As an effects-driven spectacle flick, Twisters only mildly raises the adrenaline. Its visuals feel more like a class-2 hurricane than the F5 tornado it desperately wants to emulate. Whether it’s the passable but unremarkable CGI that fails to deliver original and memorable set pieces, or the lack of innovation in effects that don’t make the eponymous twisters any scarier or more threatening just less tactical and more computer-engineered, Twisters doesn’t feel like an upgrade. Ironically, in trying to go bigger, the film ends up sucking the air out of itself – much like when a pair of twin tornadoes battle for the characters’ attention; as Kate notes, only one can survive while the other will burn out. No moment tops the sheer heart-stopping impact of the original’s opening sequence. Chung’s film also suffers from cloaking its main characters in plot armor, with the physics of the twisters seemingly behaving differently for them.

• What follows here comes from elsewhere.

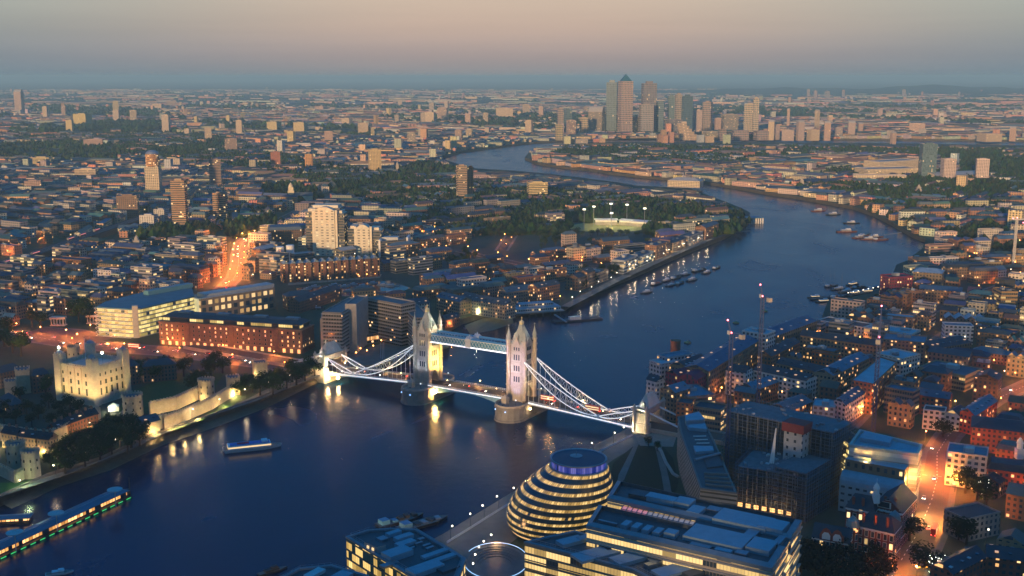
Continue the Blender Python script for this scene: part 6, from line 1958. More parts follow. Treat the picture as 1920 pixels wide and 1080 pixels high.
FT = [(211, 222, 190, 212), (212, 224, 207, 229), (243, 256, 207, 229), (304, 318, 216, 248), (364, 372, 219, 236), (383, 397, 240, 264), (424, 432, 217, 233), (443, 454, 226, 253), (124, 137, 226, 250), (80, 90, 200, 222), (115, 125, 199, 218), (420, 444, 261, 287),
      (538, 554, 247, 271), (607, 624, 247, 270), (788, 800, 212, 232), (797, 815, 211, 232), (820, 840, 203, 228), (833, 841, 190, 207), (805, 815, 193, 210), (745, 754, 188, 200), (739, 749, 216, 232), (763, 779, 251, 272), (853, 866, 244, 264), (873, 887, 243, 263), (872, 884, 214, 234), (930, 962, 203, 222), (905, 915, 212, 232),
      (695, 702, 240, 258), (590, 610, 200, 209), (640, 660, 222, 236), (670, 690, 231, 250), (500, 525, 229, 246), (550, 575, 230, 250), (1513, 1518, 168, 182), (1526, 1532, 170, 184), (1547, 1556, 171, 185), (1579, 1584, 169, 182), (1692, 1698, 168, 180),
      (150, 190, 262, 275), (285, 305, 195, 206), (310, 330, 190, 200), (56, 92, 296, 314), (40, 75, 340, 360), (140, 180, 318, 338), (345, 358, 242, 256), (980, 992, 196, 216), (1010, 1020, 200, 220), (985, 1000, 226, 250), (1340, 1352, 222, 250), (1225, 1236, 202, 246), (1300, 1316, 207, 250), (1062, 1080, 226, 256), (1452, 1462, 236, 262), (1565, 1580, 240, 258), (1706, 1740, 232, 250)]
for i, (x0, x1, yt, yb) in enumerate(FT):
    c = R.choice([BEI, YEL, PNK, BEI, (.55, .45, .36)]) if x0 < 1000 else R.choice([PNK, (.48, .38, .36)])
    AUTO.append((tower(x0, x1, yt, yb, R.choice('ttr'), c, None, None, R.uniform(.5, .9)), ('slim' if x1 - x0 < 12 else 'broad' if x1 - x0 > 24 else 'square') + {BEI: ' beige', YEL: ' yellow', PNK: ' pink'}.get(c, ' pale') + ' tower block'))
# church with pale tower
def church(x, yt, yb, s, label, col):
    p = G(x, yb, LAND); zt = EYE - p[1] * math.tan(PITCH + math.atan((yt - 540) / F)); h = zt - LAND
    o = thing('church', *p, LAND, label, 'church'); m = M('church_stone_' + ('pale' if col[0] > .5 else 'grey'), col)
    b = MB(); b.box(*p, LAND, s, s, h * .55, .2); b.box(*p, LAND + h * .55, s * .8, s * .8, h * .2, .2); b.build('tower', m, o)
    b = MB(); b.lathe(p, [(s * .38, LAND + h * .75), (s * .3, LAND + h * .86), (0, LAND + h)], 8); b.build('spire', m, o)
    w_, r_ = MB(), MB(); P = rect(p[0] + s * 1.9, p[1] + 2, s * 3, s * 1.6, .2); w_.prism(P, LAND, LAND + h * .28, 0); add_roof(w_, r_, P, LAND + h * .28, 'gable', s * .5); w_.build('nave', m, o); r_.build('roof', SLATE, o, (.1, .11, .12)); occupy(P, 3); occupy(rect(*p, s, s), 3)
church(546, 342, 376, 12, 'pale baroque church tower among dark trees', (.62, .54, .38))
church(787, 238, 262, 11, 'small grey church spire beyond the golden slab', (.4, .36, .3))
church(1503, 332, 352, 7, 'thin pale church spire by the far river bank', (.45, .42, .4))
church(1722, 345, 366, 8, 'thin grey church spire below the dark green glass tower', (.4, .4, .4))
church(258, 440, 480, 9, 'grey church spire beside the railway viaduct', (.30, .28, .26))
church(745, 303, 322, 7, 'thin stone spire before the riverside wood', (.44, .38, .3))
LAND_MARKS = [('the cream towers', 620, 460), ('the brick hotel', 420, 640), ('the floodlit keep', 165, 740), ('the northern bridge tower', 795, 742), ('the railway viaduct', 120, 470), ('the sports ground', 1140, 428), ('the round-topped tower', 286, 372),
              ('the pyramid skyscraper', 1172, 252), ('the egg-shaped hall', 1050, 990), ('the building site', 1460, 880), ('the moored boats', 1280, 510), ('the pale church', 546, 376), ('the dark glass tower', 1741, 338), ('the courtyard flats', 1550, 690),
              ('the crimson flats', 1690, 548), ('the golden slab', 702, 327), ('the yellow slab', 1007, 376), ('the half-built tower', 868, 380), ('the stage tower', 35, 214), ('the junction trees', 1790, 960), ('the white gallery', 1575, 625), ('the tug moorings', 1620, 440), ('the dockside flats', 620, 520), ('the yellow depot', 1765, 705), ('the sloping building', 1292, 262)]
# ------------------------------------------------------------------ the streets and blocks between the named buildings
# unseen towers added behind the viewing deck to keep sun off the near streets
for k, (x, y, w, d, h) in enumerate(((-1500, -560, 170, 90, 150), (-1270, -600, 150, 90, 175), (-1050, -520, 160, 80, 160), (-820, -640, 150, 90, 190), (-600, -560, 150, 80, 170), (-390, -600, 140, 90, 185), (-180, -520, 130, 80, 165), (30, -600, 140, 90, 180), (240, -560, 150, 80, 160), (460, -620, 160, 90, 170))):
    house('added_shade_tower', rect(x, y, w, d, .1), h * 1.05, F_GLASS, 'flat', color=(.2, .24, .27), occ=None, cat='tower block', group='office towers behind the viewing deck',
          label='glass office tower on the rising ground west of the viewing deck')

def road_pts(px):
    return [G(x, y, LAND) for x, y in px]
ROADS = []
def road(name, px, w, z=.02, mat=None):
    W = road_pts(px)
    strip('pavement', W, [q + 7 for q in w] if isinstance(w, list) else w + 7, LAND + z - .013, PAVE)
    strip(name, W, w, LAND + z, mat or ASPH)
    if name in ('junction_road', 'approach_road', 'east_road'):
        mk = MB()
        for a_, c_ in zip(W, W[1:]):
            L = math.dist(a_, c_)
            for t in range(int(L / 6)):
                p, q_ = lerp(a_, c_, t * 6 / L), lerp(a_, c_, (t * 6 + 2.6) / L)
                mk.face([(*e_, LAND + z + .012) for e_ in rect(*lerp(p, q_, .5), 2.6, .35, ang(a_, c_))])
        tag(mk.build('road_markings', WHITE), kind='structure')
    occ_line(W, (max(w) if isinstance(w, list) else w) + 5)
    ROADS.append((W, w))
    return W
RED_A = M('junction_asphalt', (.13, .10, .085), scale=.08, var=.4)
road('approach_road', [(-60, 622), (40, 628), (130, 642), (220, 652), (330, 660), (430, 672), (520, 684), (590, 696)], 26, .03, RED_A)
road('hill_road', [(60, 620), (130, 625), (185, 640)], 30, .026, RED_A)
road('east_road', [(415, 545), (440, 520), (447, 497), (448, 475), (452, 458), (470, 440)], 15, .03, RED_A)
road('east_road', [(470, 440), (560, 395), (680, 345)], 14, .034)
road('junction_road', [(1655, 1110), (1690, 1050), (1722, 997), (1747, 937), (1757, 898), (1757, 850), (1777, 818), (1808, 786), (1860, 752), (1940, 715)], [26, 25, 22, 17, 16, 11, 11, 11, 11, 11], .03, RED_A)
road('junction_road', [(1690, 886), (1757, 893), (1850, 905)], 13, .034, RED_A)
road('shad_lane', [(1585, 800), (1625, 760), (1690, 690), (1735, 655), (1790, 620)], 11, .036, RED_A)
road('quay_lane', [(1340, 760), (1332, 790), (1345, 730), (1420, 665), (1500, 618)], 8, .038, RED_A)
road('long_lane', [(940, 470), (960, 440), (985, 405)], 13, .03)
road('side_street', [(1180, 515), (1120, 500), (1000, 500), (860, 470), (770, 470)], 11, .03)
road('side_street', [(1690, 600), (1810, 560), (1930, 520)], 12, .03)
road('quay_road', [(1060, 575), (1150, 528), (1250, 482), (1330, 448)], 3.5, .03, PAVE)

# raised railway
W = road_pts([(-60, 525), (60, 488), (150, 456), (258, 419), (330, 392), (420, 366)])
b = MB()
for k in range(len(W) - 1):
    a_, c_ = W[k], W[k + 1]
    P = rect(*lerp(a_, c_, .5), math.dist(a_, c_) + 2, 22, ang(a_, c_)); b.prism(P, LAND, LAND + 8 + .004 * k, 0, 1)
    occupy(P, 4)
via = tag(b.build('railway_viaduct', [M('viaduct_brick', (.16, .11, .08)), M('ballast', (.035, .035, .04))]), 'raised railway viaduct running diagonally out of the picture with parked red-lit trains', 'viaduct')
b = MB()
for k in range(len(W) - 1):
    for off_ in (-7, -5.4, -2, -.4, 3, 4.6):
        d = (Vector(W[k + 1]) - Vector(W[k])).normalized(); n_ = Vector((-d.y, d.x)) * off_
        b.bar((W[k][0] + n_.x, W[k][1] + n_.y, LAND + 8.15), (W[k + 1][0] + n_.x, W[k + 1][1] + n_.y, LAND + 8.15), .25, .2)
b.build('rail', STEEL, via)
for k in range(2):
    for s in range(3):
        t = (.18, .62)[k] + s * .075; f = t * 3; i = int(f); p = lerp(W[i], W[i + 1], f - i); a_ = ang(W[i], W[i + 1]); off_ = (-6.2, 3.8)[k]; p = (p[0] - math.sin(a_) * off_, p[1] + math.cos(a_) * off_)
        if s == 0: tr = thing('train', p[0], p[1], LAND + 8.3, ('dark train with red lights on the near track of the railway viaduct', 'dark train with red lights on the far track of the railway viaduct')[k], 'train', 'trains on the viaduct')
        b = MB(); b.box(p[0], p[1], LAND + 8.9, 19, 2.9, 2.9, a_); b.prism(inset(rect(p[0], p[1], 19, 2.9, a_), .3), LAND + 11.8, LAND + 12.1, 0, 0); c_ = b.build('carriage', M('train_body', (.10, .10, .14), rough=.4), tr)
        b = MB(); b.prism(inset(rect(p[0], p[1], 17.5, 2.9, a_), -.04), LAND + 10.3, LAND + 11.2, 0, 0); b.build('window_strip', EM('train_glow', (1, .25, .2), .8), c_)
        b = MB()
        for u in (-6.5, 6.5): b.box(p[0] + math.cos(a_) * u, p[1] + math.sin(a_) * u, LAND + 8.3, 2.6, 2.4, .6, a_)
        b.build('bogie', DARK, c_)

COUNT = {}
KMAX = {'terrace': 240, 'brick_flats': 240, 'pale_flats': 200, 'office_block': 150, 'brick_warehouse': 180}
WORDC = {0: 'brown brick', 1: 'tan brick', 2: 'dark brick', 3: 'sandy brick', 4: 'grey brick', 5: 'sooty brick', 6: 'red brick'}
WORDP = {0: 'cream', 1: 'ivory', 2: 'stone grey', 3: 'off-white', 4: 'beige'}
WORDR = ['dark slate', 'grey slate', 'black', 'ash grey', 'brown', 'blue-grey']
STUFF = MB(); STUFFR = MB()
TREESPOTS = []
VARY = lambda c, s=.12: tuple(max(.01, q * R.uniform(1 - s, 1 + s)) for q in c)


def hides_water(p, h):
    """Whether something h high at p would stand in front of the far reaches of the river."""
    if math.hypot(*p) < 1150: return False
    for k in ((.4, .7, 1.0) if h > 16 else (.5, 1.0)):
        x, y = proj(p[0], p[1], LAND + h * k)
        if y > 150 and not on_land(G(x, y, 0)) or 1062 < x < 1216 and 412 < y < 440: return True
    return False


WOODS = []
def wood(px, n, clear=True):
    W = [G(x, y, LAND) for x, y in px]
    WOODS.append(W)
    xs, ys = [p[0] for p in W], [p[1] for p in W]
    k = 0
    for _ in range(n * 12):
        p = (R.uniform(min(xs), max(xs)), R.uniform(min(ys), max(ys)))
        if inside(p, W) and on_land(p) and (int(p[0] // 4), int(p[1] // 4)) not in OCC and not hides_water(p, 12):
            TREESPOTS.append(p); k += 1
            if k >= n: break
    if clear: occupy(W, 0)


def far_building(P, h, col, rcol, rt):
    STUFF.col = (*col, 1); STUFFR.col = (*rcol, 1)
    STUFF.prism(P, LAND, LAND + h, 0)
    if rt == 'flat': STUFFR.cap(ccw(P), LAND + h)
    else: add_roof(STUFF, STUFFR, P, LAND + h, rt, min(4, h * .4))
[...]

The leads themselves are solid, fleshed out just enough to avoid being mere cardboard cutouts swept away by the tempest. The chemistry between Powell and Edgar-Jones is particularly well-tuned, marking another swirling ascent in Powell’s upward-spiraling career. His backcountry, yeehaw attitude powers much of Twisters’ own charisma. The addition of supporting cast members Sasha Lane, Tunde Adebimpe, and Katy O’Brian hints at an attempt to extend that charm beyond the leads; each does what they can with the material they’re given, but it mostly feels like tilting at windmills. This is largely due to the rather flat script from Mark L. Smith, known for such cinematic flatlines as The Boys in the Boat, the American Martyrs remake, The Midnight Sky, and The Marsh King’s Daughter. Smith’s script is undoubtedly elevated by Chung’s direction, which tries to ground the story in character and emotional honesty, and a hardworking cast, but its stale dialogue and borrowed plotting frequently keeps the sequel from truly taking off.
CONCLUSION: Glenn Powell, Daisy Edgar-Jones, and Anthony Ramos do their best to assist director Lee Isaac Chung in recapturing the epic scale of this legacy sequel, but Twisters, blown off course by a middling script and only passable effects and set pieces, just doesn’t have enough wind in its sails to be more than a somewhat serviceable blockbuster.